O SaGRAMA existe desde 1995, e trabalha a música pernambucana baseada nas manifestações da cultura popular, com linguagem próxima da música erudita. Traz em seu repertório, gêneros do folclore e folguedos, como frevo, maracatu, baião, coco, xaxado, boi de carnaval, caboclinhos... É formado por 10 instrumentistas. Tem vários CDs lançados e parceiras com artistas como Elba Ramalho, Wagner Tiso e Yamandu Costa. Um dos seus trabalhos de maior destaque é a trilha sonora da série da TV Globo, que depois virou longa-metragem O auto da compadecida (2000).

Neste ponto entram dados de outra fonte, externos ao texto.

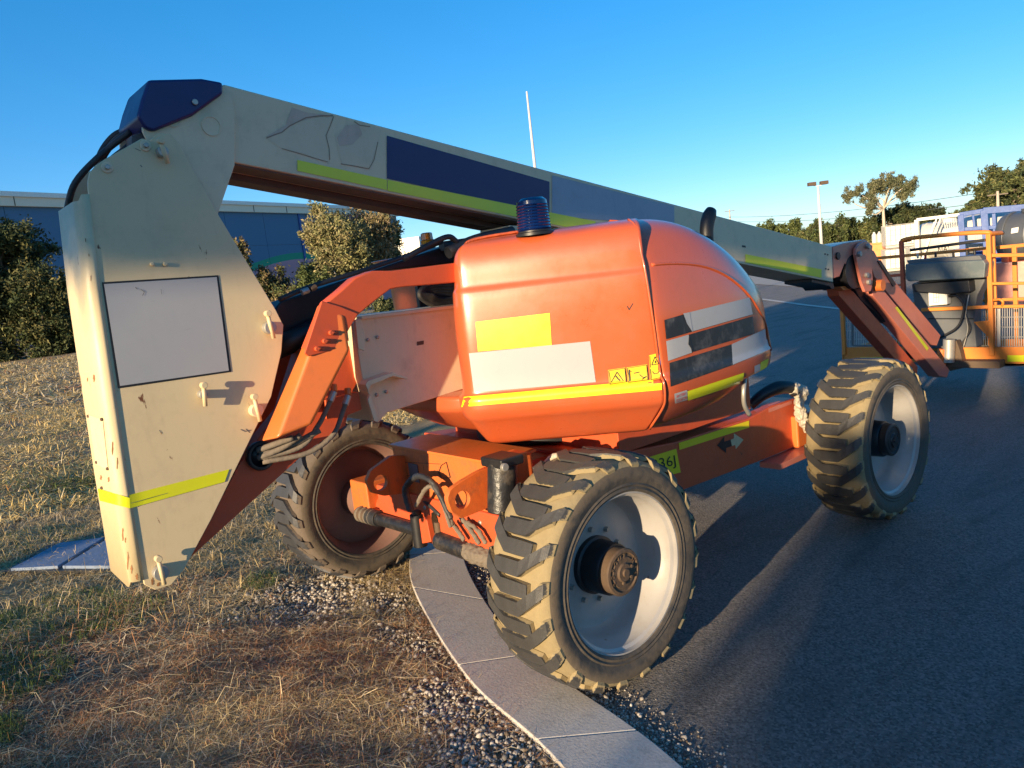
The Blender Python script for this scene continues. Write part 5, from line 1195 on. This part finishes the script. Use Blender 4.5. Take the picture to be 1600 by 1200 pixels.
def tank(name, px0, px1, D, yc, rpx, mat, frame, lab, text=None):
    A = gp(px0, D); B = gp(px1, D*.97); z = top_z((px0+px1)/2, yc, D); r = rpx*D/1232; o = empty(name, (*((A+B)/2), 0), lab, 'tank')
    u = (B-A)/np.linalg.norm(B-A); n = 28; V = []; Fs = []; L = np.linalg.norm(B-A); v_ = np.array([-u[1], u[0]])
    prof = [(0, .0), (.03, .35), (.10, .7), (.22, .93), (.36, 1)]; full = [(p*r, q*r) for p, q in prof]+[(L-p*r, q*r) for p, q in prof[::-1]]
    for s, rad in full:
        for k in range(n):
            a = 2*math.pi*k/n; p = A+u*s+v_*rad*math.cos(a); V.append((p[0], p[1], z+rad*math.sin(a)))
    for i in range(len(full)-1):
        for k in range(n): Fs.append((i*n+k, i*n+(k+1) % n, (i+1)*n+(k+1) % n, (i+1)*n+k))
    sh_ = MB().add(V, Fs).build('shell', mat, o)
    for s in (.2*L, .5*L, .8*L):
        P = [(*(A+u*s+v_*r*1.01*math.cos(2*math.pi*k/24)), z+r*1.01*math.sin(2*math.pi*k/24)) for k in range(25)]; tube('band', P, .025, mat, o, 6, 1, False)
    for s in (.2*L, .8*L):
        p = A+u*s; box('saddle', (*p, (z-r*.75)/2), (.15, r*1.6, max(.1, z-r*.75)), frame, o, math.atan2(u[1], u[0]), .01)
    p = A+u*L*.5; cyl('manhole', (*p, z+r*.95), (*p, z+r*1.12), .25, mat, o, 16)
    return o, sh_, z, r
o, shw, z, r = tank('tank_container', 1438, 1536, 33, 372, 24, TANKW, WBOX, 'white tank container lettered NAL behind the basket')
bvN = bvh_of([shw]); textdecal('tank_lettering', 'NAL', [(1466, 386), (1486, 383), (1486, 391), (1466, 394)], bvN, BLACK, o, .02)
fr = []
for px in (1437, 1538):
    q = gp(px, 32); zt_ = z+r+.15; beam('frame_post', (*q, 0), (*q, zt_), .12, .12, WBOX, o, 0); q2 = gp(px, 34.5); beam('frame_post', (*q2, 0), (*q2, zt_), .12, .12, WBOX, o, 0)
q1, q2 = gp(1437, 32), gp(1538, 32); beam('frame_rail', (*q1, .2), (*q2, .2), .12, .12, WBOX, o, 0); beam('frame_rail', (*q1, z+r+.15), (*q2, z+r+.15), .1, .1, WBOX, o, 0); beam('frame_brace', (*q1, .2), (*gp(1465, 32), z+r), .07, .07, WBOX, o, 0)
mb = MB(); 
for k in range(7): a = np.array(gp(1476+3.6*k, 31.5)); mb.tube([(*a, top_z(1487, 353, 31.5)), (*a, top_z(1487, 341, 31.5))], .014, 5, 1, False)
for py in (342, 347): mb.tube([(*gp(1475, 31.5), top_z(1475, py, 31.5)), (*gp(1498, 31.5), top_z(1498, py-2, 31.5))], .016, 5, 1, False)
mb.build('walkway_rail', WBOX, o)
for k in (0, 1): tube('ladder_stile', [(*gp(1462+6*k, 31), top_z(1462, 358, 31)), (*gp(1468+6*k, 31), top_z(1468, 340, 31))], .03, WBOX, o, 6, 1, False)
# blue framed container
D = 25; o = empty('blue_tank_frame', (*gp(1560, D), 0), 'blue steel frame holding a pale tank behind the basket', 'tank frame')
def bb(pa, pb, wdt=.13, D0=D, D1=D): beam('frame_member', (*gp(pa[0], D0), top_z(pa[0], pa[1], D0)), (*gp(pb[0], D1), top_z(pb[0], pb[1], D1)), wdt, wdt, CBLUE, o, .01)
for D_ in (D, D+2.4):
    k = 0 if D_ == D else 4
    bb((1503, 335+k), (1540, 329+k), .12, D_, D_); bb((1540, 329), (1700, 316), .17, D_, D_); bb((1505, 335+k), (1507, 422), .15, D_, D_); bb((1541, 328), (1546, 428), .17, D_, D_); bb((1505, 358), (1640, 349), .10, D_, D_); bb((1505, 378), (1570, 376), .10, D_, D_); bb((1505, 391), (1570, 389), .07, D_, D_); bb((1508, 402), (1700, 398), .12, D_, D_); bb((1556, 333), (1558, 400), .09, D_, D_); bb((1524, 334), (1526, 358), .06, D_, D_)
    bb((1690, 318), (1694, 430), .17, D_, D_)
tank('pale_tank', 1508, 1680, 26.3, 358, 26, TANKW, CBLUE, 'pale cylindrical tank inside the blue frame')
for a, b_2 in (((1512, 372), (1535, 392)), ((1548, 345), (1566, 378)), ((1552, 380), (1566, 400)), ((1513, 394), (1534, 404))):
    pass
o, s_, z, r = tank('dark_tank', 1566, 1680, 20, 366, 31, TANKG, REDO, 'dark grey horizontal tank with domed end behind the basket rail')
decal('tank_label', [(1581, 357), (1592, 355), (1591, 363), (1580, 365)], bvh_of([s_]), WBOX, o, 2, 2, .01)
q = gp(1600, 19.6); box('tank_skid', (*q, top_z(1600, 412, 19.6)/2+.02), (1.2, .5, top_z(1600, 404, 19.6)), PLUM, o, face_yaw(1600), .02)
q = gp(1562, 21); tag(box('blue_drum_crate', (*q, .42), (.5, .5, .84), CBLUE, None, face_yaw(1562), .04), 'small blue crate beside the dark tank', 'crate')
for k, (px, D_, lb_) in enumerate(((1520, 29, 'white caged tote left inside the blue frame shadow'), (1556, 29.5, 'white caged tote behind the blue frame'))): ibc(px, D_, .0, lb_); 

# ================================================================== ADDED GREENERY BEHIND THE CAMERA (unseen, shaped to cast the evening shade)
SN = np.array([-math.sin(R(SUN_AZ)), math.cos(R(SUN_AZ))]); SU = -np.array([math.cos(R(SUN_AZ)), math.sin(R(SUN_AZ))])
def sp_(D, v): return SU*D+SN*v
def shade_hedge(D, v0, v1, hfun, lab, n, leaf=.16):  # unseen leafy rows added as shade casters, heights set by where sunlight lands
    c = sp_(D, (v0+v1)/2); o = empty('shade_hedge', (c[0], c[1], 0), lab, 'shade_hedge'); C3 = []; rr = []
    v = v0+.3
    while v < v1-.2:
        h = hfun(v); z = .5
        while z < h-.35: C3.append((*sp_(D+random.uniform(-.3, .3), v), z)); rr.append(.62); z += .6
        C3.append((*sp_(D, v), h-.42)); rr.append(.46); v += .5
    v_, f, c_ = foliage(C3, rr, n, leaf, OLV, 1.0); link('leaves', fast_mesh('leaves', v_, f, cols=c_), LEAF, o)
shade_hedge(20, -.35, 5.6, lambda v: 2.88+.08*math.sin(v*4), 'unseen low leafy row added behind the camera to shade the ground', 26000)
shade_hedge(19.5, -13, -.30, lambda v: 3.98+.10*math.sin(v*3)+(.9 if v < -1.6 else 0)+(1.5 if v < -4 else 0), 'unseen taller leafy row added behind the camera to shade the road side', 60000)
shade_hedge(42, 10, 18, lambda v: 5.2+.9*math.sin(v*1.3), 'unseen far leafy row added to streak the grass verge with shade', 20000)
def shade_tree(D, v, zb, zt, w_, n, lab, tv, slope=0):  # unseen crown added as a shade caster, its underside set by the shade line
    c = sp_(D+.9, tv); o = empty('tree', (c[0], c[1], 0), lab, 'tree'); C3 = []; rr = []
    q = -w_/2+.45
    while q <= w_/2-.3:
        z = zb+.5+slope*(q+w_/2)
        while z < zt: C3.append((*sp_(D+random.uniform(-.6, .6), v+q), z)); rr.append(.62); z += .75
        q += .55
    v_, f, c_ = foliage(C3, rr, n, .15, OLV, 1.0); link('crown', fast_mesh('crown', v_, f, cols=c_), LEAF, o)
    tube('trunk', [(c[0], c[1], 0), (c[0]+.05, c[1], zb*.5), (*sp_(D, v+(w_*.3 if tv > v else -w_*.3)), zb+.9)], [.2, .16, .12], BARK, o, 8)
shade_tree(20.5, .35, 5.42, 6.9, 1.5, 3200, 'unseen smaller tree added behind the camera to shade the boom', -1.9)
shade_tree(20.5, 3.1, 5.0, 6.5, 4.2, 6500, 'unseen spreading tree added behind the camera to shade the riser top and boom', 5.4)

Gonzaga Leal tem estudos em canto lírico e popular. Desde os anos 1970 segue trajetória na música brasileira. Atuou em shows e discos ao lado de Edu Lobo, Milton Nascimento, Ná Ozzetti e Cida Moreira. Tem 15 álbuns lançados, entre eles O Olhar Brasileiro (2000), Cantando Capiba ...e sentirás o meu cuidado (2004), além de Porcelana (2016) e Olhando o Céu viu uma Estrela, os dois últimos em parceria com duas grandes vozes da nossa música, Alaíde Costa e Áurea Martins, respectivamente. Nas palavras do jornalista e crítico pernambucano Ricardo Anísio, "Gonzaga é sim 'um pernambuco cantando para o mundo'. E o mais superlativo é que sua visão de arte não dá fungo, não fungou sua visão como fungaram a de tantos".


Texto de MÁRIO DE ANDRADE, impresso no encarte do CD.

De que maneira podemos concorrer para a grandeza da humanidade?

É sendo franceses, americanos ou alemães? Não, porque isso já está na civilização. O nosso contingente tem de ser brasileiro. O dia em que formos inteiramente brasileiros, a humanidade estará rica de mais uma raça, rica duma combinação de qualidades humanas. Não só seremos civilizados em relação às civilizações, o dia em que criarmos a orientação brasileira. Então, passaremos da fase do mimetismo para fase da criação. E então, seremos universais, porque nacionais.

E mesmo se não formos nós já completamente brasileiros, as outras gerações que virão, desenvolvendo o nosso trabalho, hão de levar esta terra à sua civilização.

Como vê, eu formulo votos, tenho esperança sem vergonha nenhuma.


Viva eu, viva tu
Viva o povo brasileiro
Viva o rabo do tatu.
Mário de Andrade, São Paulo (SP), 1938.